►
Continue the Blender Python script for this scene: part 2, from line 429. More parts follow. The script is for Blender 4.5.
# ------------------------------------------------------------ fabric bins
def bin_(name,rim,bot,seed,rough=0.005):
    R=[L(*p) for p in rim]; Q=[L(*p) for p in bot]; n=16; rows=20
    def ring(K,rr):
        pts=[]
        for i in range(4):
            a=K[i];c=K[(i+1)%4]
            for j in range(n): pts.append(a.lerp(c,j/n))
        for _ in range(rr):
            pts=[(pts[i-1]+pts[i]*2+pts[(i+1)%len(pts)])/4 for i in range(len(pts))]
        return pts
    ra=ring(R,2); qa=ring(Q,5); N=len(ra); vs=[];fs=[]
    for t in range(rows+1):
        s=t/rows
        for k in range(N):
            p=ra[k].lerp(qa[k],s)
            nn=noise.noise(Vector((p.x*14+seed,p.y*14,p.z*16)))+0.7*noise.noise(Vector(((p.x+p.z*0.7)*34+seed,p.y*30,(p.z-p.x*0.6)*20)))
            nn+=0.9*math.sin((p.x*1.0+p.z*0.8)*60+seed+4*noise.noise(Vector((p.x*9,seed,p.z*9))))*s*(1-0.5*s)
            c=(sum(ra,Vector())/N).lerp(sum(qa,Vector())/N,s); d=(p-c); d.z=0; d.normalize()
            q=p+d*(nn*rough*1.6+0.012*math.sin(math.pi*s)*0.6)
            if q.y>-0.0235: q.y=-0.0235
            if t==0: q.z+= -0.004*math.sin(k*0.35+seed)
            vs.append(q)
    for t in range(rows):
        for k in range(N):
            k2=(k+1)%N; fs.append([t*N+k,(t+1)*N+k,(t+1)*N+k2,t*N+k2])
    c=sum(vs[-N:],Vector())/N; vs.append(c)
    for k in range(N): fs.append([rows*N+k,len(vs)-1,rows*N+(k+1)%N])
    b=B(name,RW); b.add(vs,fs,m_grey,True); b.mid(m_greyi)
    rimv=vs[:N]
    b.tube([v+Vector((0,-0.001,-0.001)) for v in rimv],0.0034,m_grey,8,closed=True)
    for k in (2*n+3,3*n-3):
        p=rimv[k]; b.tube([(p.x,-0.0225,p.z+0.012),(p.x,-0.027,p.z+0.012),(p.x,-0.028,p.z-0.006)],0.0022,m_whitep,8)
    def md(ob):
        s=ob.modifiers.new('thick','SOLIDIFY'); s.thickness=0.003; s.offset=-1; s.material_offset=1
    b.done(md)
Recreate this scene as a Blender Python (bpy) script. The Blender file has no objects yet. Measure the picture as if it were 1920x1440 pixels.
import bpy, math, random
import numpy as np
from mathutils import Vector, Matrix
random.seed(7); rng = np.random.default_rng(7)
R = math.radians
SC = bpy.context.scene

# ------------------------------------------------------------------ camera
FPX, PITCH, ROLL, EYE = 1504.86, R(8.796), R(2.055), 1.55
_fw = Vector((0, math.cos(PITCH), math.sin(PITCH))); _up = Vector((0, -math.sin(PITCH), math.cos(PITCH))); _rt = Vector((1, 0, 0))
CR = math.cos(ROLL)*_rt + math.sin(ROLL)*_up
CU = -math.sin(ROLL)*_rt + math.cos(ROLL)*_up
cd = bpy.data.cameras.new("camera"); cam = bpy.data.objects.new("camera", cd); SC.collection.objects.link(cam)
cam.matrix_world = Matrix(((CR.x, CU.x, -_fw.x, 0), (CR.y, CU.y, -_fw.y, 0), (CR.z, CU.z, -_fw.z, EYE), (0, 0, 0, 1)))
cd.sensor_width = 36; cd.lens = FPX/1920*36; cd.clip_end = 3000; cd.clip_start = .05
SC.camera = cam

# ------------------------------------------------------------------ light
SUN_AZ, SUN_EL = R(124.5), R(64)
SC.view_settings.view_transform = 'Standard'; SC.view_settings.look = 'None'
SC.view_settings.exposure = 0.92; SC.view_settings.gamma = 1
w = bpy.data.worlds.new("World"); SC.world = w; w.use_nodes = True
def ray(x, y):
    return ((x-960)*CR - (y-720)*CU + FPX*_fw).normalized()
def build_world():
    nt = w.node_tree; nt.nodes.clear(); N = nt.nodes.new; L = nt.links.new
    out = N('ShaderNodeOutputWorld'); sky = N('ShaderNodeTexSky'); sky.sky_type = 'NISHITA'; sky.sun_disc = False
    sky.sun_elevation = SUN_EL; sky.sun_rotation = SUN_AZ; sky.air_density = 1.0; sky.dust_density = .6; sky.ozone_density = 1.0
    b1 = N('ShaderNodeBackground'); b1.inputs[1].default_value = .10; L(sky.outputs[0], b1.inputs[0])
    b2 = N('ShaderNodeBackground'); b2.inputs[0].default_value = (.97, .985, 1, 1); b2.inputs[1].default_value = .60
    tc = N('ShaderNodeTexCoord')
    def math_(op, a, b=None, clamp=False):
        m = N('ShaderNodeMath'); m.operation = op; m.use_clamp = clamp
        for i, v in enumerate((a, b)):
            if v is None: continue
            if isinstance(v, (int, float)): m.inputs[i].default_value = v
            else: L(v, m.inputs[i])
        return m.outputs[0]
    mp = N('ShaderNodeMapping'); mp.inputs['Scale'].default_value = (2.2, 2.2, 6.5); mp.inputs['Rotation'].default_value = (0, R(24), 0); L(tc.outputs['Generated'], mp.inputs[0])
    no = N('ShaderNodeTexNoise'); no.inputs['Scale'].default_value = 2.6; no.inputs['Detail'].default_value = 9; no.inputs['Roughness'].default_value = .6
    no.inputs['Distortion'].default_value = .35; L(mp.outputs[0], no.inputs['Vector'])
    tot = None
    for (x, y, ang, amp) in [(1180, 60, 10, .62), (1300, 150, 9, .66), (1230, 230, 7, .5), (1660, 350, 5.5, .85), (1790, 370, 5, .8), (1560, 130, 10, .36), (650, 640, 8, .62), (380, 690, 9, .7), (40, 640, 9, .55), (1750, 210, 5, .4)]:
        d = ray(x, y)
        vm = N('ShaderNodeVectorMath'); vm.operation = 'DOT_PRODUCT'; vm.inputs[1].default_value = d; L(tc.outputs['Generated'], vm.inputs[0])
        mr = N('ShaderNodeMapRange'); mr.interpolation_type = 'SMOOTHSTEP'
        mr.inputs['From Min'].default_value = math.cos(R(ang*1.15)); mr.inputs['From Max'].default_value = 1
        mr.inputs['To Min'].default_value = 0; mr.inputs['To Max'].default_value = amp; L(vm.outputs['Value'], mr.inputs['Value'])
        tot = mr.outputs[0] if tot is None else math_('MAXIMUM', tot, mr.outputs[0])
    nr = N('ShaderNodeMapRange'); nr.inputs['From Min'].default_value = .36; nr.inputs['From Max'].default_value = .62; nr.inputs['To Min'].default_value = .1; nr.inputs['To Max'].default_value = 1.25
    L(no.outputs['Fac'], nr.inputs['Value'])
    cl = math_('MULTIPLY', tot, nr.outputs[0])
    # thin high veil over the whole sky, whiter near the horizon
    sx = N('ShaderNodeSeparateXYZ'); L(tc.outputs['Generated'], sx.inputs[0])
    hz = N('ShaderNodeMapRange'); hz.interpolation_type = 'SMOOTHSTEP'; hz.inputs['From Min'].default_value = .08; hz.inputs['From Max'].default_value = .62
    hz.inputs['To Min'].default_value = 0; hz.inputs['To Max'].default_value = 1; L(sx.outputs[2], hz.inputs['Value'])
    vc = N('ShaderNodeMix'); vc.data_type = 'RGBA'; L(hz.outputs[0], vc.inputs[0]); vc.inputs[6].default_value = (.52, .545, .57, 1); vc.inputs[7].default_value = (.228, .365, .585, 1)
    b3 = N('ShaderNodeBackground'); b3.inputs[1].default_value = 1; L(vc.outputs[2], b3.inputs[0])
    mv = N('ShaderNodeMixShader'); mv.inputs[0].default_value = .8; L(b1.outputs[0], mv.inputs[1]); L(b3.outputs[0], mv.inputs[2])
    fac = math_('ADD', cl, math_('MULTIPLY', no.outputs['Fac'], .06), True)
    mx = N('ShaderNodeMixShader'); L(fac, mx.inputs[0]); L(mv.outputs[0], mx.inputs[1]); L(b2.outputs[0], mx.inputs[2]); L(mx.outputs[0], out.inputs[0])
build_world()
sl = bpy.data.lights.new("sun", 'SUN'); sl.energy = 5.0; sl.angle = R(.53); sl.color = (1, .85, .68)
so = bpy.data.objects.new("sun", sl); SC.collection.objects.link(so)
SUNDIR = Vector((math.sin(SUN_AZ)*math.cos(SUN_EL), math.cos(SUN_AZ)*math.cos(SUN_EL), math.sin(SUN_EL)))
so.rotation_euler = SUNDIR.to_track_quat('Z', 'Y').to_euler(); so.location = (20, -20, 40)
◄
▸ **To be done**:
Exactly the lines from the line that has "Recreate this scene" through the line that has "SC.camera = cam" are to be repeated, both included, with nothing added.

▸ **Complete response**:
Recreate this scene as a Blender Python (bpy) script. The Blender file has no objects yet. Measure the picture as if it were 1920x1440 pixels.
import bpy, math, random
import numpy as np
from mathutils import Vector, Matrix
random.seed(7); rng = np.random.default_rng(7)
R = math.radians
SC = bpy.context.scene

# ------------------------------------------------------------------ camera
FPX, PITCH, ROLL, EYE = 1504.86, R(8.796), R(2.055), 1.55
_fw = Vector((0, math.cos(PITCH), math.sin(PITCH))); _up = Vector((0, -math.sin(PITCH), math.cos(PITCH))); _rt = Vector((1, 0, 0))
CR = math.cos(ROLL)*_rt + math.sin(ROLL)*_up
CU = -math.sin(ROLL)*_rt + math.cos(ROLL)*_up
cd = bpy.data.cameras.new("camera"); cam = bpy.data.objects.new("camera", cd); SC.collection.objects.link(cam)
cam.matrix_world = Matrix(((CR.x, CU.x, -_fw.x, 0), (CR.y, CU.y, -_fw.y, 0), (CR.z, CU.z, -_fw.z, EYE), (0, 0, 0, 1)))
cd.sensor_width = 36; cd.lens = FPX/1920*36; cd.clip_end = 3000; cd.clip_start = .05
SC.camera = cam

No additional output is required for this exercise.